Sunday, January 19, 2014

Ride Along


Ride Along
Dir. Tim Story

2.5 out of 5

Imagine, if you will, the unlikely convergence of Training Day and Meet the Parents, and you might envision something like Ride Along, the latest benchmark in Ice Cube's decade-long mission to translate his tough guy bonafides into the language of comedy.  Here, Cube fills the Denzel/DeNiro role as James, an antisocial Atlanta cop and the tormentor of nice guy Ben (Kevin Hart), a diminutive police academy rookie in a long-term relationship with James' gorgeous sister Angela (Tika Sumpter).  Desperate to prove his worth to his imposing potential-brother-in-law, Ben agrees to accompany James on a single day's patrol, eagerly anticipating the chance to live out his heroic video game fantasies.  James, however, has a plan to disabuse Ben of his delusions and show him where he truly ranks within the family.

Ride Along is a textbook case of "two names on a poster" marketing.  The film's plot - from a script credited to four different writers - is mere window dressing for Hart's manic man-child shtick and Cube's gruff, glowering reactions.  Ben rarely seems to notice (or perhaps doesn't mind) that he's the butt of an elaborate joke.  He's an oblivious attention hound, but he's also a genuinely kind-hearted person who'll do anything to earn James' respect - even if it means wrestling a belligerent grocery store patron covered in honey.  Ride Along gives Hart plenty of opportunities to steal scenes, and he's mostly up to the challenge of making his eagerness to please seem sweet instead of wearying.

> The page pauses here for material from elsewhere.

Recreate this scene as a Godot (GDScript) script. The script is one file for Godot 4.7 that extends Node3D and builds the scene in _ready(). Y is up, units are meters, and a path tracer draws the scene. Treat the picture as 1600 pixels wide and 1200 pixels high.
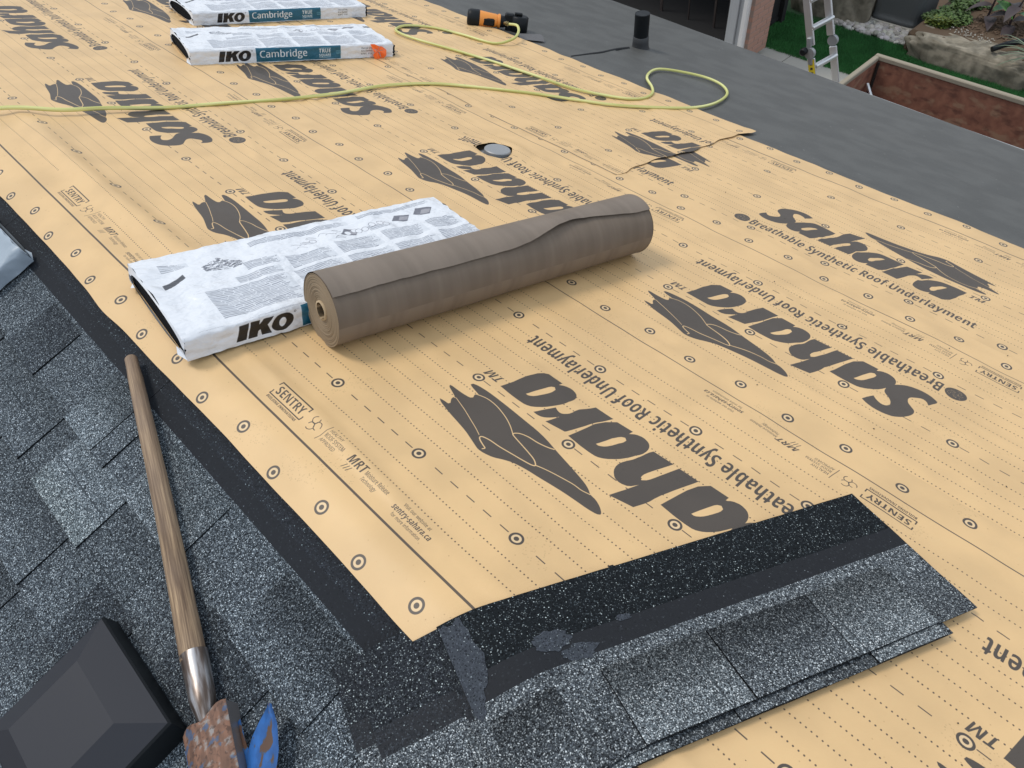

But while Hart is suitably hammy, Ride Along could use more meat on its bones.  The laughs dry up as the wacky pranks and hijinks are tabled in favor of the movie's action subplot involving Serbian arms dealers and a shadowy criminal figure known as "Omar."  While these scenes lead to a novel use for Ben's infinite braggadocio after James is captured by the bad guys, director Tim Story plays his cards far too modestly, babying the audience through a predictable series of action-comedy tropes.  As a latecomer to the ranks of recent comedies poking fun at the buddy cop formula, it would be nice if Ride Along aspired to clear the bar set by films like The Other Guys or 21 Jump Street.  Instead, it forces a tired template and an oddly neutered sense of humor onto a project designed to do little more than showcase the personalities of its stars, ironically content with the type of humdrum familiarity that its outsized, risk-taking protagonists would never abide.